# Provided material

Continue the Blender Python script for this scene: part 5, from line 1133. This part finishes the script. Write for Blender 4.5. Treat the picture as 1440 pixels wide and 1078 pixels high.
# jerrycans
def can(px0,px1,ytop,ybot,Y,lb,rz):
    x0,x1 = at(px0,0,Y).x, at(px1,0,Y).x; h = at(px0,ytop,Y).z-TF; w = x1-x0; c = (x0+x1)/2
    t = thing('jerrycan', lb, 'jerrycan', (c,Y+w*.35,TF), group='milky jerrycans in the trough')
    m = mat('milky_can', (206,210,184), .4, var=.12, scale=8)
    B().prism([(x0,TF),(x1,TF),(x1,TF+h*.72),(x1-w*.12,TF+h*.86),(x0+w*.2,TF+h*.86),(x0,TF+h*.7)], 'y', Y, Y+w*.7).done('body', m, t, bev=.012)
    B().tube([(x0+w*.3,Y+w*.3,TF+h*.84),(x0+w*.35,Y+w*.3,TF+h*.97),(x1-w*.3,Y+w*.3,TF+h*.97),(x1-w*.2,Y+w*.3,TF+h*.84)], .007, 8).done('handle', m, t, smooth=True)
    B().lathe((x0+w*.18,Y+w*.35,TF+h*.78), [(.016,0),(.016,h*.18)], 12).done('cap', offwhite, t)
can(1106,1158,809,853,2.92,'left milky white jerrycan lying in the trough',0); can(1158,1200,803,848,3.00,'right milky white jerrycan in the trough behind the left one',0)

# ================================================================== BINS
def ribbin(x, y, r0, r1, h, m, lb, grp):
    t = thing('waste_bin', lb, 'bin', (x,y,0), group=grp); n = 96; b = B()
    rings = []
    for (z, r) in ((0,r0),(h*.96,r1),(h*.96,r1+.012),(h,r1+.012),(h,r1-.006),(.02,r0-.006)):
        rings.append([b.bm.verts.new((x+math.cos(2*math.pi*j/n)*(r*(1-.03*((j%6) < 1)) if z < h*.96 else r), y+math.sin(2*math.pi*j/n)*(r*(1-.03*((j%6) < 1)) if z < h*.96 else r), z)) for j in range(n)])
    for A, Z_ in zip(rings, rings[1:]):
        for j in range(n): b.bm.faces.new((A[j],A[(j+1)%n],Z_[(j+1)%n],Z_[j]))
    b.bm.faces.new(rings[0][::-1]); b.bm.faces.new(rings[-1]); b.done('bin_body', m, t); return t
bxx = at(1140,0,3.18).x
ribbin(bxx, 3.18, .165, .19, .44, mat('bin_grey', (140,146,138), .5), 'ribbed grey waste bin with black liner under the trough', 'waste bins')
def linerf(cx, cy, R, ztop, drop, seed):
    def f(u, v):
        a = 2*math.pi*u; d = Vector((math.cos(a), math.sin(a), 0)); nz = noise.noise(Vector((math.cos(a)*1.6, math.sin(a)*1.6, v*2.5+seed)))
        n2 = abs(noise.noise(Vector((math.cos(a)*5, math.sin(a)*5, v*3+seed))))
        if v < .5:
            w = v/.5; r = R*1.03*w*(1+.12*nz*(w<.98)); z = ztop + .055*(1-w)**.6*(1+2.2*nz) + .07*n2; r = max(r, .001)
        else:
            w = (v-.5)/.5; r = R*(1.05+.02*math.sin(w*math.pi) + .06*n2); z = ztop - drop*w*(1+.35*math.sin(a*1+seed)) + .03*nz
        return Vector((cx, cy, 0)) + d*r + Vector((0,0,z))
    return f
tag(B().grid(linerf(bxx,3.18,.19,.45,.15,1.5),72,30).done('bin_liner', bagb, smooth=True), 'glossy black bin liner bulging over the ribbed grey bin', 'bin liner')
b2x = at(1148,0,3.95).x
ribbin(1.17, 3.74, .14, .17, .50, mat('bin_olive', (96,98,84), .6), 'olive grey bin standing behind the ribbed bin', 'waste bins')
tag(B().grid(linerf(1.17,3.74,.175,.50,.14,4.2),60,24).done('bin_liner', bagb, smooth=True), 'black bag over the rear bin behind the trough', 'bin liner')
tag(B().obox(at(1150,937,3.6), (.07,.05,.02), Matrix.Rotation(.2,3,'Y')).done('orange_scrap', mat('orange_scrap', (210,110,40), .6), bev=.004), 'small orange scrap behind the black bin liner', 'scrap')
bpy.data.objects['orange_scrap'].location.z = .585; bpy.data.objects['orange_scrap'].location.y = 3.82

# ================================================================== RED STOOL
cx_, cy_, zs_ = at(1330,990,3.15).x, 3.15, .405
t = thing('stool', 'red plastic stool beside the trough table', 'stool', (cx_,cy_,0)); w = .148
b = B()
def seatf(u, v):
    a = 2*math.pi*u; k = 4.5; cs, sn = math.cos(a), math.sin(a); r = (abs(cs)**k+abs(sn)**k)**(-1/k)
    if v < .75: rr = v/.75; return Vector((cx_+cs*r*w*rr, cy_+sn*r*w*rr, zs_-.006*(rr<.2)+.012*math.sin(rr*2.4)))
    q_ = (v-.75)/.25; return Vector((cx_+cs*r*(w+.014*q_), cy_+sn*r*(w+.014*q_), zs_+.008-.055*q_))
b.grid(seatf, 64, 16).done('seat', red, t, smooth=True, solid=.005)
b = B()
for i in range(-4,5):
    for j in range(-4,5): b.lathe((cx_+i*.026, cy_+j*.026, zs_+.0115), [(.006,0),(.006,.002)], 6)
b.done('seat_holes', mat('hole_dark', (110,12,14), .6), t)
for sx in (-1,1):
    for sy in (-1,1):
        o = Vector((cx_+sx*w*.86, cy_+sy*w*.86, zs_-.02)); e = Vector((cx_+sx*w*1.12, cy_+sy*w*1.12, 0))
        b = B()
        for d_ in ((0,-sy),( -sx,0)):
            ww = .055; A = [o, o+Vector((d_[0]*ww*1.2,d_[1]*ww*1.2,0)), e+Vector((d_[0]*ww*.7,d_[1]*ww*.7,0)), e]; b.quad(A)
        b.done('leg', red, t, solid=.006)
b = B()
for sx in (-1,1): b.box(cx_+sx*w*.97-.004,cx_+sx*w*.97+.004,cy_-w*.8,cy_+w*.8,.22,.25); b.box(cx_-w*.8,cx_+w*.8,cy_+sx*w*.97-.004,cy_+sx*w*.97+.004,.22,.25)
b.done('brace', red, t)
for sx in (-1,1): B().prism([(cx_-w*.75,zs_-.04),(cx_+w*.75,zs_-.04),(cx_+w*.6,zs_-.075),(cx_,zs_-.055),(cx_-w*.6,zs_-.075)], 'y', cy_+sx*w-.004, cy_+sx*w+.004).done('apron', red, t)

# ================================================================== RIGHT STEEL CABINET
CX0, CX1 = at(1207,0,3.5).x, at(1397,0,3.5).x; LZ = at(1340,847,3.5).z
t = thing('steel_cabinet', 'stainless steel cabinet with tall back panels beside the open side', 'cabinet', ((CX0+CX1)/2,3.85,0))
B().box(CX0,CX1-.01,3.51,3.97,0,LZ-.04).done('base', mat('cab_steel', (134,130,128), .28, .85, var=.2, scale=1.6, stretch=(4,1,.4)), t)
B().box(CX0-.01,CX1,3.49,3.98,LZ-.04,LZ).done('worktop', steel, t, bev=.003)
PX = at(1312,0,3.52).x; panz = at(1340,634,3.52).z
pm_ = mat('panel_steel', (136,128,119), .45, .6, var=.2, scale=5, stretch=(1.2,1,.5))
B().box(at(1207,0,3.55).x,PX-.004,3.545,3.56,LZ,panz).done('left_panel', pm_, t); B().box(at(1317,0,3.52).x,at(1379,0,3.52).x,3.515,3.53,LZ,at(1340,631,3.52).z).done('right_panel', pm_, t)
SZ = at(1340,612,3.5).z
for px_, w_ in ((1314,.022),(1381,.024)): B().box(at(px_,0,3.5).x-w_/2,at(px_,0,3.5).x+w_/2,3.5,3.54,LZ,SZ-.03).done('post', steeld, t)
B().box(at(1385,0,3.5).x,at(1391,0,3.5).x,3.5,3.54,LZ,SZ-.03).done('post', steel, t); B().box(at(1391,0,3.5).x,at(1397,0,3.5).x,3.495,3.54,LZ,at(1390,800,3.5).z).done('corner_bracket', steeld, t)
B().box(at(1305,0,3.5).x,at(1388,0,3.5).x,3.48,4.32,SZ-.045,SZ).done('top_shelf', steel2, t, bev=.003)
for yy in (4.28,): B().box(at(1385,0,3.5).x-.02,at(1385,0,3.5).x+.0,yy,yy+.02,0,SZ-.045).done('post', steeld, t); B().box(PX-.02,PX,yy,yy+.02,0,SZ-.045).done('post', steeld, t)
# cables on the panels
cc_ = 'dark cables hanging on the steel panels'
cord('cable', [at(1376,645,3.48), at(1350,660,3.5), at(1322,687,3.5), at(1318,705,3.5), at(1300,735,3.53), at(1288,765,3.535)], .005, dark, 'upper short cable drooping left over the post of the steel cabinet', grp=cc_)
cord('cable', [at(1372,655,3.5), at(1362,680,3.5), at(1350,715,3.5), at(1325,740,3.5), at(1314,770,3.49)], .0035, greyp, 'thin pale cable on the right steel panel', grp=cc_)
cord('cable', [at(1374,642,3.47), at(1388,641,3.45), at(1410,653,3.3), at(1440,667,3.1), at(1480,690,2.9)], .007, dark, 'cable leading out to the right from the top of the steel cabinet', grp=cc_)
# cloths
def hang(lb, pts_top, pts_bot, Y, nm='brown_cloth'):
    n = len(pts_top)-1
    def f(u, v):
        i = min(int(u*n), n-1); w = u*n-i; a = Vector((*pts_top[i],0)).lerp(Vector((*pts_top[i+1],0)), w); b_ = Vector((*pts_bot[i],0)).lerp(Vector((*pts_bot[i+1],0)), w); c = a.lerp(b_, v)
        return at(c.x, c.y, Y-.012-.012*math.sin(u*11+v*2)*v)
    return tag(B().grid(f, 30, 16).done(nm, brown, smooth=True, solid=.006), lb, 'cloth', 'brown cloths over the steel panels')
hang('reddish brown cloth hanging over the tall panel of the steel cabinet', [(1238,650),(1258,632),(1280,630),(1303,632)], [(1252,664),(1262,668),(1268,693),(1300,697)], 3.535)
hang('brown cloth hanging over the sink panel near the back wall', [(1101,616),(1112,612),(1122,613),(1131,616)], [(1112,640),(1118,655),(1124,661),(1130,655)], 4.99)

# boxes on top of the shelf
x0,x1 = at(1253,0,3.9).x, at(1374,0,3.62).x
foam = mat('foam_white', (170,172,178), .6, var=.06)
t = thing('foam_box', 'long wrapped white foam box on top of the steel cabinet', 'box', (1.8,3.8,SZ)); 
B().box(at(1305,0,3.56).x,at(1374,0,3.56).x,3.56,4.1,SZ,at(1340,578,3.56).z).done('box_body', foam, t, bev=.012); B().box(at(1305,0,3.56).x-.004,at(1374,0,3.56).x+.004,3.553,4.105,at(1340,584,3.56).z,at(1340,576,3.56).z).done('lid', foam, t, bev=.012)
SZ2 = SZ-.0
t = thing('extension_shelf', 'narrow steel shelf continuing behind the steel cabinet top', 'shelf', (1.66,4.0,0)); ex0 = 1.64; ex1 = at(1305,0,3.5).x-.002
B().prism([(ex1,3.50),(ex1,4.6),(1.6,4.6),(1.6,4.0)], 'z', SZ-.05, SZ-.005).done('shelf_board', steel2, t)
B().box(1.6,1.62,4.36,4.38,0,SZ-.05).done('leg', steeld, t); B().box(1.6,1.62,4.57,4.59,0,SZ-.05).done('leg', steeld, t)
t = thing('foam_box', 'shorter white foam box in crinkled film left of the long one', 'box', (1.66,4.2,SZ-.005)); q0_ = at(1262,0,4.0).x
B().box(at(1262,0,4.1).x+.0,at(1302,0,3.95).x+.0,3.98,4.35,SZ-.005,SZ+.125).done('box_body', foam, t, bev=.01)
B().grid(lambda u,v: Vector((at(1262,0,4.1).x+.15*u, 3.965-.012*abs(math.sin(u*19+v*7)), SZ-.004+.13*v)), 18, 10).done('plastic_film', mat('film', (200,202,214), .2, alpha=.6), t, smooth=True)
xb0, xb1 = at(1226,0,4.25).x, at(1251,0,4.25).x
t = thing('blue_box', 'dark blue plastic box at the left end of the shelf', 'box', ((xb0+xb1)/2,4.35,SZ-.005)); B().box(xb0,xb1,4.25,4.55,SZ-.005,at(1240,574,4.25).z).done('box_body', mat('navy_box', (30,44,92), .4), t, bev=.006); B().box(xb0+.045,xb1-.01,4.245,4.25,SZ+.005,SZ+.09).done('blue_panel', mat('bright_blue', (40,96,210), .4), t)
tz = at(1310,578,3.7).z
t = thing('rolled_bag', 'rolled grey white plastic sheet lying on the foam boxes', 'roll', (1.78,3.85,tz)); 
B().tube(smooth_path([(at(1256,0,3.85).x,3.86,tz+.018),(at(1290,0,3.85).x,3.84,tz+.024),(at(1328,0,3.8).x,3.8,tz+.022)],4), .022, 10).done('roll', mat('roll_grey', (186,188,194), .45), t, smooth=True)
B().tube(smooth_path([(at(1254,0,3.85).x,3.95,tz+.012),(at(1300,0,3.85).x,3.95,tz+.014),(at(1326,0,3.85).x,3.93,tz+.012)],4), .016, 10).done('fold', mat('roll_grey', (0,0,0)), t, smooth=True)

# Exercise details
Return the lines above precisely as they appear, beginning at the first line and ending at the line with "can(1106,1158,809,853,2.92,'left milky white", and nothing after it.

# Finished task
Continue the Blender Python script for this scene: part 5, from line 1133. This part finishes the script. Write for Blender 4.5. Treat the picture as 1440 pixels wide and 1078 pixels high.
# jerrycans
def can(px0,px1,ytop,ybot,Y,lb,rz):
    x0,x1 = at(px0,0,Y).x, at(px1,0,Y).x; h = at(px0,ytop,Y).z-TF; w = x1-x0; c = (x0+x1)/2
    t = thing('jerrycan', lb, 'jerrycan', (c,Y+w*.35,TF), group='milky jerrycans in the trough')
    m = mat('milky_can', (206,210,184), .4, var=.12, scale=8)
    B().prism([(x0,TF),(x1,TF),(x1,TF+h*.72),(x1-w*.12,TF+h*.86),(x0+w*.2,TF+h*.86),(x0,TF+h*.7)], 'y', Y, Y+w*.7).done('body', m, t, bev=.012)
    B().tube([(x0+w*.3,Y+w*.3,TF+h*.84),(x0+w*.35,Y+w*.3,TF+h*.97),(x1-w*.3,Y+w*.3,TF+h*.97),(x1-w*.2,Y+w*.3,TF+h*.84)], .007, 8).done('handle', m, t, smooth=True)
    B().lathe((x0+w*.18,Y+w*.35,TF+h*.78), [(.016,0),(.016,h*.18)], 12).done('cap', offwhite, t)
can(1106,1158,809,853,2.92,'left milky white jerrycan lying in the trough',0); can(1158,1200,803,848,3.00,'right milky white jerrycan in the trough behind the left one',0)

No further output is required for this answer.